Scene modeling code data:
☆ ☆ ☆ ☆ ☆
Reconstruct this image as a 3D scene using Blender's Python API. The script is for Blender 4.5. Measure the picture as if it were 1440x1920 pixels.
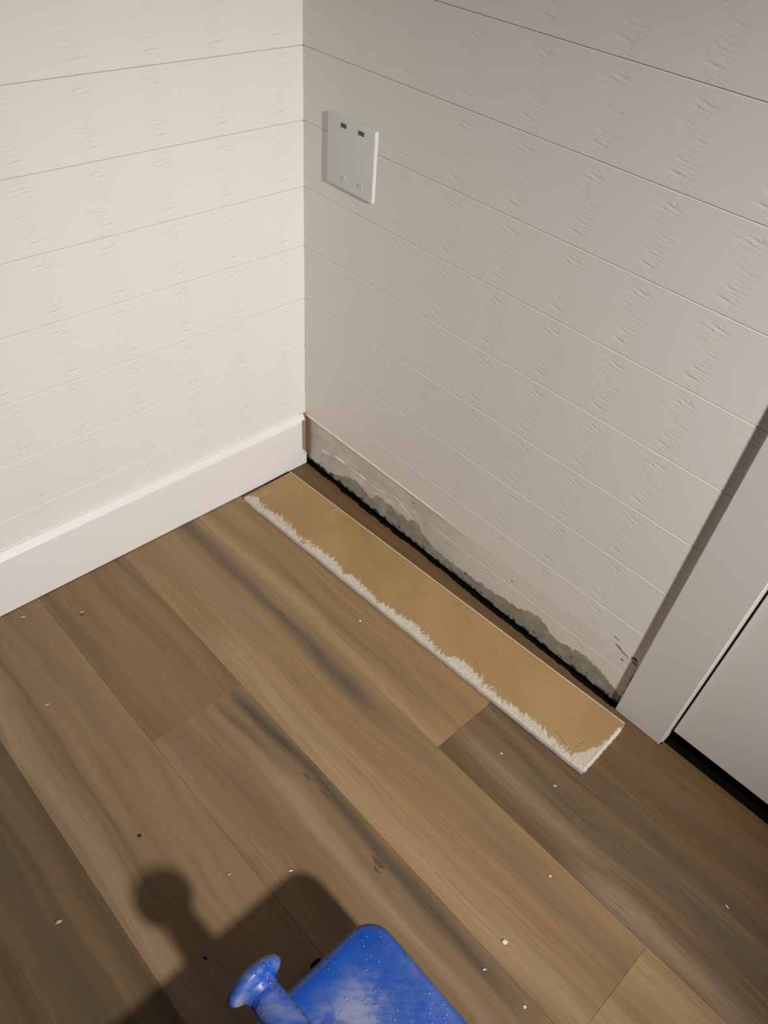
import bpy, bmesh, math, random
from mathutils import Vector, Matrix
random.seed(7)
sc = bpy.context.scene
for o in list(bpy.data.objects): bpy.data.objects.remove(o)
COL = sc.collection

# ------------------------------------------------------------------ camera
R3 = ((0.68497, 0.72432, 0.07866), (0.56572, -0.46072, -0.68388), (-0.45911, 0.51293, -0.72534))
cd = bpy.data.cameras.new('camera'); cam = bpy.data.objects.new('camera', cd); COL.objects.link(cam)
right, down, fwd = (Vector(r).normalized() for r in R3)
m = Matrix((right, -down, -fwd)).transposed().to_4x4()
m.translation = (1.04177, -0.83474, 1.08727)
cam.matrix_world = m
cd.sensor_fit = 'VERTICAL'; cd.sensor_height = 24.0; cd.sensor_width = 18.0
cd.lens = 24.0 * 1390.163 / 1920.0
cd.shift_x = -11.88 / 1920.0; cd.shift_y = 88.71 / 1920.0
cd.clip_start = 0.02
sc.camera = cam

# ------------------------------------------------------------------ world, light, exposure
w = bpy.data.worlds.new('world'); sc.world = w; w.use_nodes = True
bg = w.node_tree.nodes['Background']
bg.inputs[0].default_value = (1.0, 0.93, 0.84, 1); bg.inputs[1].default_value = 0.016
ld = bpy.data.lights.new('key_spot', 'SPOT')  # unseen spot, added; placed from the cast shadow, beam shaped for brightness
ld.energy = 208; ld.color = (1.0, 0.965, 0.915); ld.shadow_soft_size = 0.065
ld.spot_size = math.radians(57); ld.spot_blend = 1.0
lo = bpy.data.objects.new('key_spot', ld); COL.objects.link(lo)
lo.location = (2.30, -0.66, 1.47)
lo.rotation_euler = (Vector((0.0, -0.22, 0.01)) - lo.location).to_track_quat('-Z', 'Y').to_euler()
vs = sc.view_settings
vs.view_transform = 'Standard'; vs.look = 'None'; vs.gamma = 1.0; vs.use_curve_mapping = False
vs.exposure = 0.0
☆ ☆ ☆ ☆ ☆
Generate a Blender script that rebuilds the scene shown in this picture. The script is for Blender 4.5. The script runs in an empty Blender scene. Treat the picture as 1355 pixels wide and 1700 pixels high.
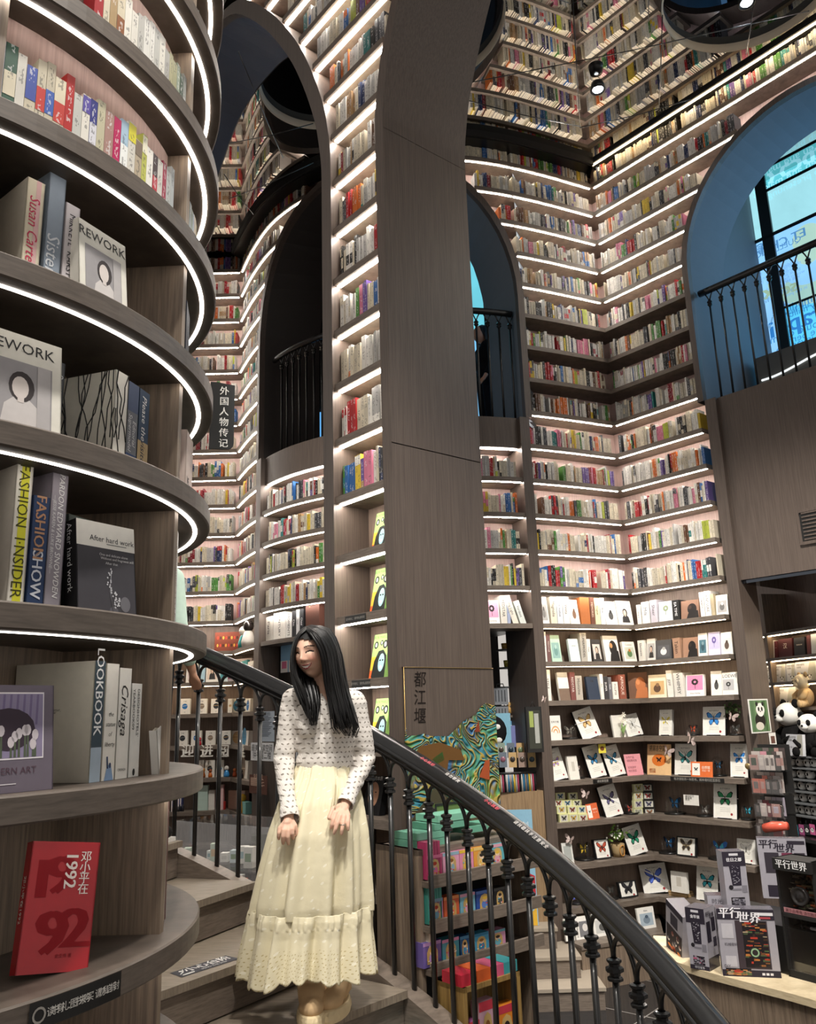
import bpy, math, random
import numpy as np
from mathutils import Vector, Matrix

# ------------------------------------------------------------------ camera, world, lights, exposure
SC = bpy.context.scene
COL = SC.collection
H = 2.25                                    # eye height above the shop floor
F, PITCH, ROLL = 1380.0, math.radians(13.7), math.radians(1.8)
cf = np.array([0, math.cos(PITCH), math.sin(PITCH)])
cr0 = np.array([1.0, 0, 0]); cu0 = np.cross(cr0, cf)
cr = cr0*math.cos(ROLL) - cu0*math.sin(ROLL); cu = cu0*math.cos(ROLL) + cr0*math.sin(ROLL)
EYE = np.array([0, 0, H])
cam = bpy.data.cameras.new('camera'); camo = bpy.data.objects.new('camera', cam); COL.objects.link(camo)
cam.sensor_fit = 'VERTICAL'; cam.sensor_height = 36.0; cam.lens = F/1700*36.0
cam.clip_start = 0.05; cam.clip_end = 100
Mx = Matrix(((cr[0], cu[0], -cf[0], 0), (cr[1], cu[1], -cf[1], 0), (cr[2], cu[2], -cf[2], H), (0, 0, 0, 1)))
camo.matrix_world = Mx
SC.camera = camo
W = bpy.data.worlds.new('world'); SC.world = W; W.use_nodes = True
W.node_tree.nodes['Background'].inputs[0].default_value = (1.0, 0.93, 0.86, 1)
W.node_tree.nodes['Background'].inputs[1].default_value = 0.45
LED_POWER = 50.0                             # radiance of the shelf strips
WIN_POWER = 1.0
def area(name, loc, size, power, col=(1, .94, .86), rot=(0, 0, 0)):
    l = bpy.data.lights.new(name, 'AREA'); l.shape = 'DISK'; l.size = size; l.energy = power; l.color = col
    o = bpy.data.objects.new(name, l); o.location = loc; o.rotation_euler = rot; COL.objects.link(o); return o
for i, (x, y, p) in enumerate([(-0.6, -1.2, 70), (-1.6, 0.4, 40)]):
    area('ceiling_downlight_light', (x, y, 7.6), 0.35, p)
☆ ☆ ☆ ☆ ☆
The request: In the records above, find the line with "Generate a Blender" and the line with "area('ceiling_downlight_light', (x, y, 7.6), 0.35, p)", then restate word for word only those two lines and all lines between, omitting pictures.

Result of the exercise:
Generate a Blender script that rebuilds the scene shown in this picture. The script is for Blender 4.5. The script runs in an empty Blender scene. Treat the picture as 1355 pixels wide and 1700 pixels high.
import bpy, math, random
import numpy as np
from mathutils import Vector, Matrix

# ------------------------------------------------------------------ camera, world, lights, exposure
SC = bpy.context.scene
COL = SC.collection
H = 2.25                                    # eye height above the shop floor
F, PITCH, ROLL = 1380.0, math.radians(13.7), math.radians(1.8)
cf = np.array([0, math.cos(PITCH), math.sin(PITCH)])
cr0 = np.array([1.0, 0, 0]); cu0 = np.cross(cr0, cf)
cr = cr0*math.cos(ROLL) - cu0*math.sin(ROLL); cu = cu0*math.cos(ROLL) + cr0*math.sin(ROLL)
EYE = np.array([0, 0, H])
cam = bpy.data.cameras.new('camera'); camo = bpy.data.objects.new('camera', cam); COL.objects.link(camo)
cam.sensor_fit = 'VERTICAL'; cam.sensor_height = 36.0; cam.lens = F/1700*36.0
cam.clip_start = 0.05; cam.clip_end = 100
Mx = Matrix(((cr[0], cu[0], -cf[0], 0), (cr[1], cu[1], -cf[1], 0), (cr[2], cu[2], -cf[2], H), (0, 0, 0, 1)))
camo.matrix_world = Mx
SC.camera = camo
W = bpy.data.worlds.new('world'); SC.world = W; W.use_nodes = True
W.node_tree.nodes['Background'].inputs[0].default_value = (1.0, 0.93, 0.86, 1)
W.node_tree.nodes['Background'].inputs[1].default_value = 0.45
LED_POWER = 50.0                             # radiance of the shelf strips
WIN_POWER = 1.0
def area(name, loc, size, power, col=(1, .94, .86), rot=(0, 0, 0)):
    l = bpy.data.lights.new(name, 'AREA'); l.shape = 'DISK'; l.size = size; l.energy = power; l.color = col
    o = bpy.data.objects.new(name, l); o.location = loc; o.rotation_euler = rot; COL.objects.link(o); return o
for i, (x, y, p) in enumerate([(-0.6, -1.2, 70), (-1.6, 0.4, 40)]):
    area('ceiling_downlight_light', (x, y, 7.6), 0.35, p)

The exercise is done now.